Torno dentro 

Quando mi hanno arrestato stavo lavorando in prova da una settimana come pizzaiolo. Conoscevo quindi da poco il mio capo. Passata la settimana di prova, il mio capo voleva assumermi; è quindi andato a registrarmi e lì è scattato l’allarme. Mi hanno arrestato. A tutti i costi, e senza che io glielo chiedessi, mi ha voluto aiutare. Questo mi ha infastidito parecchio e sentivo che c’era sotto qualcosa, non era una cosa normale. Comunque, mi ha fatto uscire in prova dopo tre mesi, ma quando sono ritornato in paese ho capito che questa persona che mi aveva aiutato, in realtà mi aveva messo in una situazione peggiore. Avevo il permesso solo per andare da casa al lavoro, mi aveva dato l’appartamento dietro la pizzeria, ma ogni tanto mi lasciava fuori con il rischio che venissi accusato di evasione… 

Lui aveva tanti problemi, abusava di alcool, non pagava i debiti, lo conoscevano tutti, anche il brigadiere che mi ha addirittura messo in guardia. Quando ho capito che con il suo aiuto ero diventato una persona ricattabile, dopo un mese, ho deciso volontariamente di ritornare in carcere a scontare tutta la mia pena. Il 24 aprile sono andato all’Uepe a spiegare la mia situazione. “O rientri in carcere o resti là”, mi hanno detto. 

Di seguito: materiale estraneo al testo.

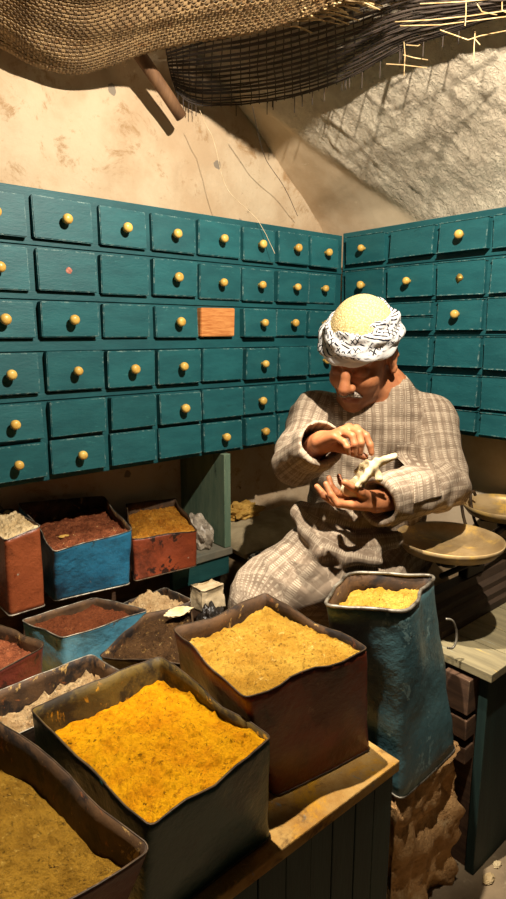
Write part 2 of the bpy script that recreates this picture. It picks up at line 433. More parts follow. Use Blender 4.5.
fl = MB(); fl.box(-2.6, .4, -2.4, .4, -.08, 0); tag(fl.build('floor', M['floor']), 'dusty beige floor at the lower right', 'floor', kind='structure')

# ------------------------------------------------------------------ drawer cabinets
def knob_mesh(mb, ax, c, r):       # ax: unit direction out of the drawer
    mb.lathe([(r * .55, 0), (r * .5, .006), (r * .62, .010), (r, .015), (r * 1.06, .021), (r * .92, .027), (r * .5, .030), (r * .02, .0305)], c, 14, axis=ax)
def drawer(cab, side, a0, a1, z0, z1, kind, lab=None):
    """side 'L': front in plane y=0, spans x.  side 'R': front in plane x=0, spans y"""
    if side == 'L': a0, a1 = [-1.759 + (a + 1.759) * (1 - .019 / 1.558) for a in (a0, a1)]
    else: a0, a1 = [-1.558 + (a + 1.558) * (1 - .019 / 1.759) for a in (a0, a1)]
    z0, z1 = [1.4 + (z - 1.4) * (1 - .019 / 1.65) for z in (z0, z1)]
    out = .014 + .012 * random.random(); tl = .004 * (random.random() - .5); dz = .003 * (random.random() - .5)
    mb = MB(); z0 += dz; z1 += dz
    bm = bmesh.new(); bmesh.ops.create_cube(bm, size=1)
    for v in bm.verts:
        s = v.co.x + .5; h = v.co.z + .5; front = v.co.y < 0
        a = a0 + s * (a1 - a0); z = z0 + h * (z1 - z0) + tl * (s - .5)
        q = -(out + .004 * (h - .5) * (1 if tl > 0 else -1) + tl * (s - .5)) if front else .03
        v.co = Vector((a, q, z)) if side == 'L' else Vector((q, a, z))
    bmesh.ops.bevel(bm, geom=list(bm.edges), offset=.0022, segments=2, affect='EDGES')
    if side == 'R': bmesh.ops.reverse_faces(bm, faces=bm.faces)
    bm.verts.index_update(); mb.add([v.co[:] for v in bm.verts], [[v.index for v in f.verts] for f in bm.faces]); bm.free()
    d = mb.build('drawer', M['bare'] if kind == 'bare' else M['teal'], cab)
    if lab: d['label'] = lab
    am = (a0 + a1) / 2 + (a1 - a0) * .04 * (random.random() - .5); zm = (z0 + z1) / 2 + .004 * (random.random() - .5)
    axis = (0, -1, 0) if side == 'L' else (-1, 0, 0)
    base = lambda a, z, e=0: (a, -out + .001 - e, z) if side == 'L' else (-out + .001 - e, a, z)
    if kind == 'k':
        k = MB(); knob_mesh(k, axis, base(am, zm), .0125 * random.uniform(.92, 1.1)); k.build('knob', M['knob'], d, True)
    elif kind == 'hole':
        k = MB(); k.lathe([(.0095, -.001), (.009, .0010), (.006, .0018), (.003, .0012), (.0005, .0012)], base(am, zm), 12, axis=axis, wob=.5); k.build('knob_scar', M['hole'], d, True)
    elif kind == 'plate':
        k = MB(); k.lathe([(.012, 0), (.014, .0015), (.006, .003), (.0045, .007), (.001, .008)], base(am, zm), 10, axis=axis, wob=.5); k.build('knob_plate', M['brass'], d, True)
    return d

ZL = [(1.740, 1.637), (1.613, 1.509), (1.480, 1.389), (1.352, 1.248), (1.221, 1.127), (1.114, 1.018)]
XL = [(-1.335, -1.176), (-1.157, -.997), (-.980, -.832), (-.816, -.663), (-.652, -.488), (-.478, -.338), (-.325, -.178), (-.168, -.026)]
KL = [['k', 'k', 'k', 'k', 'k', 'k', 'k', 'k'],
      ['k', 'hole', '', 'k', 'k', 'k', 'k', 'k'],
      ['k', 'k', '', 'k', 'bare', 'k', 'k', 'k'],
      ['k', 'k', 'k', 'k', '', 'k', '', 'k'],
      ['k', '', '', 'k', '', 'k', '', ''],
      ['k', 'k', '', '', 'k', 'k', 'k', '']]
cabL = thing('drawer_cabinet', (-.68, .12, 1.008), 'long teal spice drawer cabinet on the end wall, six rows, one drawer of bare wood', 'cabinet', 'spice drawer cabinets')
cb = MB(); cb.bbox(-1.37, -.002, .0, .245, 1.008, 1.757, .003)
cb.build('carcass', M['teal_frame'], cabL)
for i, (za, zb) in enumerate([(1.637, 1.613), (1.509, 1.480), (1.389, 1.352), (1.248, 1.221)]):
    r = MB(); lo = zb + (.006 if i != 2 else .003); hi = za - (.004 if i != 2 else .005)
    r.bbox(-1.37, -.004, -.0045, .004, lo, hi, .001); r.build('rail', M['teal_frame'], cabL)
for r, (z1, z0) in enumerate(ZL):
    for c, (x0, x1) in enumerate(XL):
        j = lambda: random.uniform(-.003, .003)
        sl = .006 * (c - 1) / 6 if r == 0 else 0
        if KL[r][c] == 'bare': x1 = -.520
        if r > 2: x0, x1 = x0 + .006, x1 + .006
        drawer(cabL, 'L', x0 + j(), x1 + j(), z0 + j() * .5, z1 + j() * .5, KL[r][c],
               {'bare': 'drawer front replaced with bare unpainted wood', 'hole': 'drawer with only a scar where the knob was'}.get(KL[r][c]))
ZR = [(1.746, 1.655), (1.625, 1.523), (1.505, 1.411), (1.389, 1.293), (1.268, 1.168), (1.156, 1.088)]
YR = [(-.022, -.190), (-.220, -.392), (-.415, -.578), (-.598, -.76)]
KR = [['k', '', 'k', 'k'], ['k', 'k', 'plate', 'k'], ['', 'split', 'k', ''], ['', '', '', ''], ['', '', '', ''], ['', '', '', '']]
cabR = thing('drawer_cabinet', (.12, -.41, 1.076), 'shorter teal drawer cabinet on the right wall behind the seated man, mostly without knobs', 'cabinet', 'spice drawer cabinets')
cb = MB(); cb.bbox(.0, .245, -.80, -.002, 1.076, 1.765, .003); cb.build('carcass', M['teal_frame'], cabR)
for za, zb in [(1.655, 1.625), (1.523, 1.505), (1.411, 1.389), (1.293, 1.268), (1.168, 1.156)]:
    r = MB(); r.bbox(-.004, .004, -.80, -.008, zb + .005, za - .004, .001); r.build('rail', M['teal_frame'], cabR)
for r, (z1, z0) in enumerate(ZR):
    for c, (ya, yb) in enumerate(YR):
        k = KR[r][c]; j = lambda: random.uniform(-.003, .003)
        if k == 'split':
            zm = (z0 + z1) / 2; drawer(cabR, 'R', yb + j(), ya + j(), zm + .002, z1, ''); drawer(cabR, 'R', yb + j(), ya + j(), z0, zm - .002, '')
        else:
            drawer(cabR, 'R', yb + j(), ya + j(), z0 + j() * .5, z1 + j() * .5, k, 'drawer with a bare brass plate where the knob was' if k == 'plate' else None)

# ------------------------------------------------------------------ ledge, bench, seat, counter
lg = thing('wall_ledge', (-1.2, .1, .0), 'wall ledge under the long cabinet carrying the back tins, teal at right end', 'ledge')
b = MB(); b.bbox(-.795, -.555, -.03, .24, .655, .68, .003); b.build('ledge_top', M['dustboard'], lg)['label'] = 'dusty grey board'
b = MB(); b.bbox(-.795, -.565, -.022, -.004, .585, .653, .002); b.build('front_board', M['tealboard'], lg)['label'] = 'dark teal front board'
b = MB(); b.bbox(-1.80, -.80, .03, .24, .640, .68, .003); b.build('shelf_board', M['oldwood'], lg)['label'] = 'dark brown bare board'
b = MB(); b.bbox(-1.80, -.60, .06, .24, .001, .638, .002); b.build('support', M['oldwood'], lg)
b = MB(); b.bbox(-.585, -.558, -.026, .24, .681, 1.007, .003); tag(b.build('upright_board', M['greenwood']), 'upright faded green board standing between ledge and cabinet', 'board')
bn = thing('plank_bench', (-1.3, -.45, 0), 'low bench faced with dark green boards in the foreground, its top dusted with spice', 'bench')
b = MB(); b.bbox(-2.0, -.822, -.925, -.035, .505, .53, .003); b.build('bench_top', M['benchtop'], bn)
x = -.826
for i, w in enumerate([.062, .058, .066, .060, .064, .066, .07, .07, .07, .08, .08, .08]):
    b = MB(); b.bbox(x - w + .002, x, -.914 + .003 * random.random(), -.895, .001, .504, .002); b.build('board', M['benchboard'], bn); x -= w
b = MB(); b.bbox(-.85, -.826, -.893, -.05, .001, .504, .002); b.build('end_panel', M['benchboard'], bn)
def rough_block(name, x0, x1, y0, y1, z0, z1, amp, mat, n=26, sd=0, parent=None, flat_top=False):
    bm = bmesh.new(); bmesh.ops.create_cube(bm, size=1); bmesh.ops.subdivide_edges(bm, edges=bm.edges, cuts=n, use_grid_fill=True)
    c = Vector(((x0 + x1) / 2, (y0 + y1) / 2, (z0 + z1) / 2)); s = Vector((x1 - x0, y1 - y0, z1 - z0))
    for v in bm.verts:
        p = Vector((v.co.x * s.x, v.co.y * s.y, v.co.z * s.z)); d = Vector((v.co.x ** 9, v.co.y ** 9, v.co.z ** 9)) * 512
        w = p + c
        f = fbm(w.x + sd, w.y, w.z, 9, 5); k = amp * (f - .35)
        if flat_top: d.z = min(d.z, 0)
        if v.co.z < -.49: d.z = 0
        q = d.normalized() * k if d.length > 1e-6 else Vector()
        if v.co.z < -.49: q.z = 0
        v.co = p + c + q
    bm.verts.index_update()
    o = mesh_obj(name, [v.co[:] for v in bm.verts], [[v.index for v in f.verts] for f in bm.faces], mat, parent, True); bm.free(); return o
tag(rough_block('masonry_pier', -.795, -.51, -.905, -.64, .0, .397, .035, M['rubble'], 40, flat_top=True), 'rough crumbling tan masonry pier under the tall blue tin', 'masonry')
tag(rough_block('masonry_bench', -.55, .135, -.60, .235, .0, .62, .01, M['seatstone'], 24, 3, flat_top=True), 'plastered masonry seat in the corner where the man sits', 'seat')
ct = thing('plank_counter', (-.12, -.77, 0), 'counter of grey planks with dark green front under the scale at right', 'counter')
y0, y1 = -.945, -.612; x = -.49
for w in [.12, .11, .13, .12, .135]:
    b = MB(); b.bbox(x, x + w - .003, y0 + .004 * random.random(), y1, .578, .60, .002); b.build('plank', M['plank'], ct); x += w
b = MB(); b.bbox(-.465, .14, -.925, -.90, .001, .577, .003); b.build('front_panel', M['benchboard'], ct)
b = MB(); b.bbox(-.455, .14, -.895, -.615, .001, .577, .003); b.build('inner_box', M['oldwood'], ct)
for (za, zb, w) in [(.47, .565, .035), (.40, .455, .03), (.33, .375, .025)]:
    b = MB(); b.bbox(-.505 + .01 * random.random(), -.457, -.895, -.86 + w, za, zb, .003); b.build('end_block', M['oldwood'], ct)

# ------------------------------------------------------------------ tins and what is in them
def quad_loop(Q, r, n=9, sag=0.0, sd=0.0, inset=0.0):
    """rounded quadrilateral through four corner points (x,y,z), same parameters for every level of a tin"""
    Q = [np.asarray(q, float) for q in Q]; c = sum(Q) / 4
    if inset:
        Q = [q + (c - q) * np.array([1, 1, 0]) / max(1e-6, np.linalg.norm((c - q)[:2])) * inset * 1.38 for q in Q]
    pts = []
    for i in range(4):
        a, b, d = Q[i - 1], Q[i], Q[(i + 1) % 4]
        e0 = a + 0; u = (a - b) / np.linalg.norm(a - b); w = (d - b) / np.linalg.norm(d - b)
        s, e = b + u * r, b + w * r
        for t in np.linspace(0, 1, 5): pts.append((1 - t) ** 2 * s + 2 * t * (1 - t) * b + t * t * e)
        u2 = (b - d) / np.linalg.norm(b - d); s2 = d + u2 * r
        out = np.array([w[1], -w[0], 0]);
        if out @ (b - c) < 0: out = -out
        for k in range(1, n):
            t = k / n; p = e + (s2 - e) * t
            p = p + out * sag * math.sin(math.pi * t) * (nz(i * 3.1 + sd, t * 2.2, sd) * 1.6)
            pts.append(p)
    return np.array(pts)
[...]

Ho chiamato un taxi per tornare in carcere e appena salito mi sono sentito subito meglio: era il giorno della liberazione, e io tornavo gratis verso la condanna. Ma il carcere per me è stata la soluzione migliore, un’ancora di salvezza. 

I compagni di cella si sono dimostrati molto solidali, quasi come una famiglia, mi hanno accolto bene e mi hanno dato le cose necessarie come lo spazzolino, il sapone, le sigarette, ecc… perché queste cose in carcere arrivano solo una settimana dopo.